I think the cause for output impedance in the triode region is obvious as the current and drain voltage are related to each other in a direct linear relation, if the drain voltage is lower enough than the overdrive voltage. Thus, I don’t talk about it.

As to the tricky question you posted about conversion gain for both double balanced active mixer and the transconductance stage - RIGTH NOW, I don't have a clear answer. It seems to me I need to do some investigation about that! (I like this type of questions - but not in an interview!)

sutapanaki:

At the onset of the saturation, the channel in pinched off at the drain. With higher drain voltages, the pinch-off point is moving toward the source keeping its potential at the same value of the saturation voltage. In long channel case, without any effect to lower the threshold voltage, the difference between the applied voltage and the saturation voltage is applied on the region between the drain end and the pinch-off point leading to higher electric field that draw more electrons , or it draws them at higher speed , from the channel to the drain end and hence increasing the drain current. Actually, these electrons flow away from the surface & its analysis required some 2D electric field solution. I hope I got what you want me to answer.

About the second question, I want to know if you are asking me to increase the gain and then increase the bandwidth at the same time or just how to increase them separately.
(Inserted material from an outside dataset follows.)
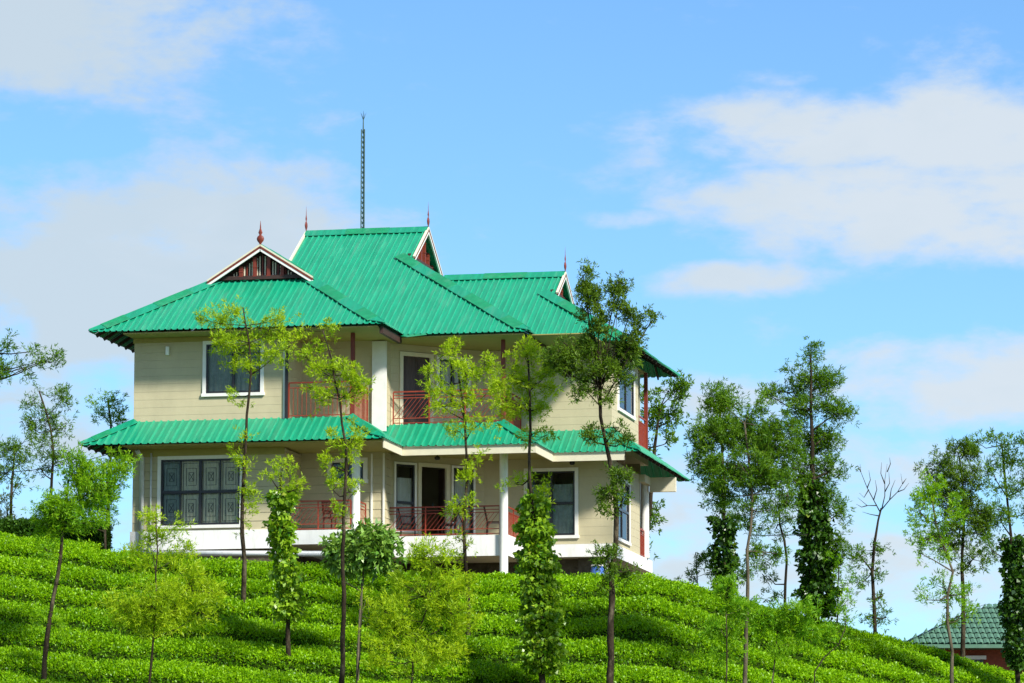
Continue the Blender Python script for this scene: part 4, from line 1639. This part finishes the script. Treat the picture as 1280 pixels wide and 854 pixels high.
tree('slender_tree', 'thin dark stem with airy yellow green crown before the middle balcony', 119,
     [(586, 766), (583, 720), (580, 660), (584, 600), (582, 550), (578, 500), (572, 455), (570, 430)],
     [(565, 440, 16, 22, .9), (548, 475, 18, 18, .9), (588, 470, 20, 24, 1), (575, 505, 34, 16, 1.0), (605, 455, 16, 20, .7), (545, 500, 12, 14, .8), (575, 540, 20, 14, .8), (612, 490, 20, 18, .8), (600, 530, 12, 12, .6),
      (588, 575, 14, 12, .7), (572, 640, 14, 14, .9), (580, 625, 12, 10, .7), (578, 675, 16, 12, .6), (574, 700, 12, 10, .6), (585, 600, 8, 10, .7)],
     leaf='feather', r0=.075, r1=.02)
tree('vine_clad_tree', 'trunk thickly wrapped in climbing leaves with airy crown, right of the middle white column', 115,
     [(677, 840), (676, 780), (672, 700), (666, 640), (662, 600), (663, 540), (662, 490), (660, 450)],
     [(655, 445, 26, 14, .9), (640, 470, 26, 22, .9), (670, 480, 26, 26, 1), (650, 510, 34, 18, .9), (690, 460, 20, 22, .9), (632, 500, 18, 18, .7), (680, 510, 20, 14, .7), (664, 545, 22, 12, .9), (645, 605, 18, 10, .7), (670, 600, 14, 12, .7), (682, 620, 16, 14, .7), (650, 430, 14, 10, .8)],
     leaf='feather', r0=.12, r1=.025, 
     vine=[(678, 838, 676, 740, 18, 850), (676, 745, 669, 660, 17, 720), (669, 665, 668, 620, 13, 280)], group='vine covered trees')
tree('forked_tree', 'tall dark tree with upright tufts of foliage in front of the right wing', 113,
     [(763, 890), (763, 800), (764, 720), (770, 680), (771, 640), (768, 600), (758, 555), (751, 520), (750, 480)],
     [(729, 345, 10, 22, 1.2), (736, 380, 18, 26, 1.25), (748, 405, 16, 20, 1.1), (774, 350, 9, 20, 1.2), (772, 385, 12, 24, 1.25), (815, 400, 9, 9, 1.3), (800, 408, 14, 14, 1.2), (788, 390, 9, 10, 1.1), (793, 425, 12, 14, 1.2),
      (755, 435, 34, 18, 1.3), (715, 440, 24, 18, 1.1), (780, 445, 24, 18, 1.2), (705, 462, 20, 12, .9), (745, 465, 26, 14, 1.1), (690, 450, 14, 14, .9), (775, 470, 16, 12, .9), (755, 490, 14, 16, .9), (722, 487, 8, 6, .8), (733, 490, 7, 6, .8),
      (765, 540, 10, 12, 1.0), (745, 545, 14, 6, .8), (782, 550, 14, 8, .9), (775, 600, 18, 18, .9), (756, 610, 16, 14, .9), (760, 640, 14, 12, .8), (778, 625, 10, 12, .6), (760, 700, 20, 20, .9), (780, 715, 16, 16, .7), (752, 730, 14, 14, .6), (735, 545, 6, 5, .8)],
     leaf='deep', r0=.13, r1=.05, leaf_len=.13, leaf_w=.03, clump=7.5, spr=13,
     bare=[[(751, 500), (738, 430), (730, 350)], [(751, 490), (768, 440), (774, 350)], [(752, 510), (725, 480), (700, 462)], [(756, 500), (790, 440), (812, 400)], [(751, 500), (752, 470), (750, 410)], [(755, 540), (742, 470), (733, 440)]])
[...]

I think the limitation on increasing the bandwidth and gain is the stability of the amplifier and the required performance factors like, for example, slew rate.

my_design:

Thanks for your questions, but the type of questions meant is of technical type and not related to the experience or previous work as this should already be known to the interviewer in advance.

Many thanks for all of you. Waiting for more!

 

[sutapanaki]

Again good answers. There is just one slight thing that I don't quite agree with:
"...leading to higher electric field that draw more electrons , or it draws them at higher speed , from the channel to the drain end and hence increasing the drain current."
I don't think the depletion region field draws more electrons at a higher speed. To me the speed there is either saturated or is the speed at which the electrons leave the pinched-off channel. This is because the source of electrons is actually the channel - like a waterfall whose through-put is defined by the amount of water there is just before (at the edge of) the waterfall. To me the output impedance comes from the reducton of the effective length of the remaining part of the channel - the smae voltage Vdsat at a shorter length, should mean higher speed (if not saturated) for the same amount of charge (defined by Vgs-Vt).
For the gain and BW - well, let's split it in 3 parts: increase/decrease the gain alone; increase the BW alone; What would you do if you want more gain at higher BW or want more BW for the same gain.
And once you mentioned slew-rate, here is one more: usually slew-rate limitation is said to come from the Miller capacitor (when you use this kind of compensation). Let's say the load/output capacitance is comparable in size to the Miller (not the efffective Miller) capacitance. How would the output capacitance influence the SR?